一般登山道を松原・中嶋で先に下る。Tを二人の間にと思ったがTが「後から行く方が気持ち楽だから」と最後から歩く。30分下った所で休憩しTを約30待つ。また30分下った所の分岐で休憩しTを約30分待つ。今度は1時間下った所でTを約1時間待つ。Tは私たちと合流したがかなり疲れている。ここから松原がTの荷物をすべて背負う。時間も19時なのでTにヘッドランプを出すように指示したが、ヘットランプを車に置いてきたと言う。(今回登り始める前にレインウエアは置いていていいかと私にTが訪ねた。当然持っていくように指示した。その時レインウエアとヘッドランプは山の持ち物として常識だと確認しようとしたがそれくらいは分かっているだろうと思って言うのを止めた。)

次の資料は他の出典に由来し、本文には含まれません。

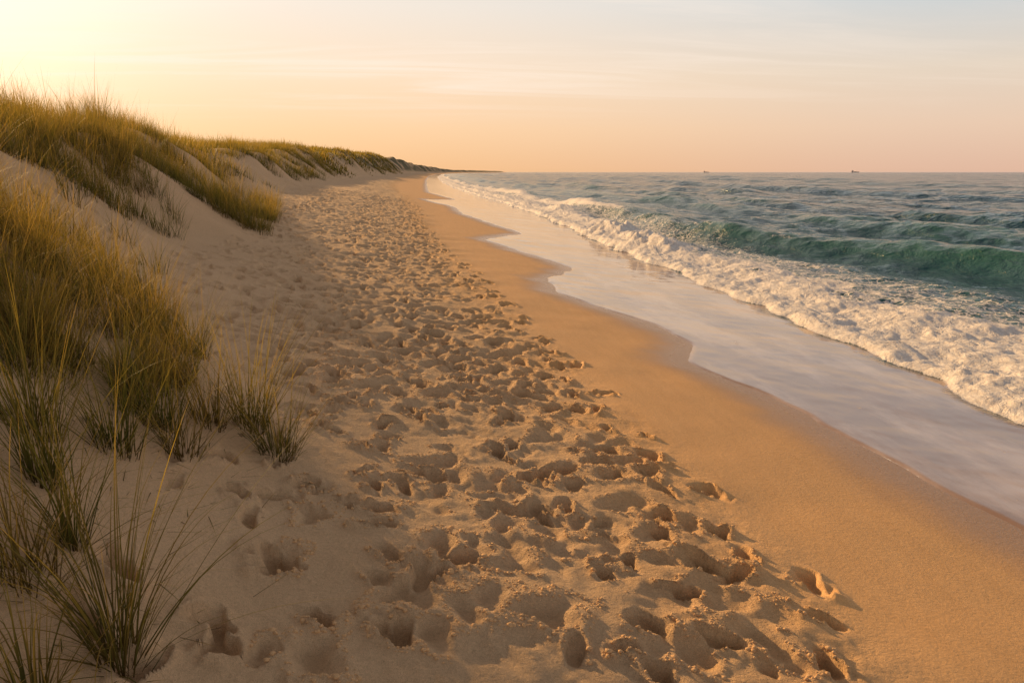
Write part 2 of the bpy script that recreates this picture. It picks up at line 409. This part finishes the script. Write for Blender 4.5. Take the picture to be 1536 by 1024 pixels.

仕方がないので私のヘッドランプをTに渡してあと1ピッチなので松原と先に下ろうと思ったが、かなりの疲れと暗闇では道迷いをすると判断して一緒に下ることとする。途中Tは「手足が痺れて動けない、ここで寝てゆく」と言いだした。(この時間からこの場所でビバークすれば間違いなく明日の朝までは帰れないし、下山の報告も出来ない。)松原が手足の痺れは脱水状態であると判断し自分のわずかな水をTにすべて飲ませた。(この時中嶋の水はもうなかった。)暫くすると、水のおかげでTの体力が少し回復した。暗闇になり谷沿いの道も分かりにくかったが、GPSのおかげで迷うことなく登山道を下山することができ20時に駐車場に戻ることが出来た。

以上


反省点
860mでのルートミス。きちっと確認するべきであった。もっと悪いことに、松原が注意したにも関わらずそのまま進んだ。
沢を離れる段階で水の補給を指示しなかった。
水筒が小さかった。
沢を下った方が結果的には下りで水も取れて良かったかもしれない。
Tの体力を把握できていなかった。
Tの脱水状態を把握できなかった。
ヘッドランプの携帯を指示しなかった。
笛を忘れた。
前鬼川は易しく気軽な沢だと心のすきがあった。

対策
分岐では慎重に判断し目視だけの判断には頼らない。素人連れで行くときは一度おとずれたことがありルートが確かなところに連れていくのが望ましい。
沢から離れる際の最終水場の判断は難しいが水が枯れてきた段階でこまめに水を補給する必要がある。(実際それからのつめに時間を費やす事は沢登りではよくある。)
水筒は最低1L以上必要。
結果論だがもう少し判断を慎重に下すべきだった。
事前に体力的な事を聞きだし判断する。
手足のしびれから体が動かないという症状はアルデのメンバーにでも以前あった。その時は脱水状態だと把握できなかったが、確かに水とアミノ酸を飲むと元気になった。こまめにメンバーの体調を把握し対処する必要がある。
アルデメンバーには必要ないと思うが素人には持ち物の確認が必ず必要である。
準備段階での持ち物の確認を怠らない。
どの山行にも言えることだが易しい山はないとの意識を持ち、山行に真摯に向き合い、常に最善の準備をする。

良かった点
GPSで常に自分たちの位置を確認出来た。
当初はTとの二人だけの計画だったが松原が参加することになった。
松原がTの脱水状態に気付いた。
Tを暗闇で一人下山させなかった。
笛でお互いの位置を確認出来た。

まとめ
 今回の山行に関してはリーダーである私の完全な落度であります。一緒に行動した松原さんとTさんには非常に不安で厳しい山行をさせた事に対して猛省しています。ほんとに申し訳ありませんでした。色々な事が重なりましたが、今思うとやはり易しい沢だとの思いが自分の心にすきを作ったのが最大の原因かと思います。常に山には真摯に向かっていたつもりでしたが、そうではなかったと気付かせてもらったのが今回の山行でした。今一度アルパインに関してきちっとしなければいけないと思っています。
 脱水状態でフラフラになりながらも下山してもらったTさん、GPSを持参し常に的確な行動をして支えて頂いた松原さんに感謝しています。これに懲りずにまた山行を重ねて行って頂けたら幸いです。すみませんでした。有難うございました。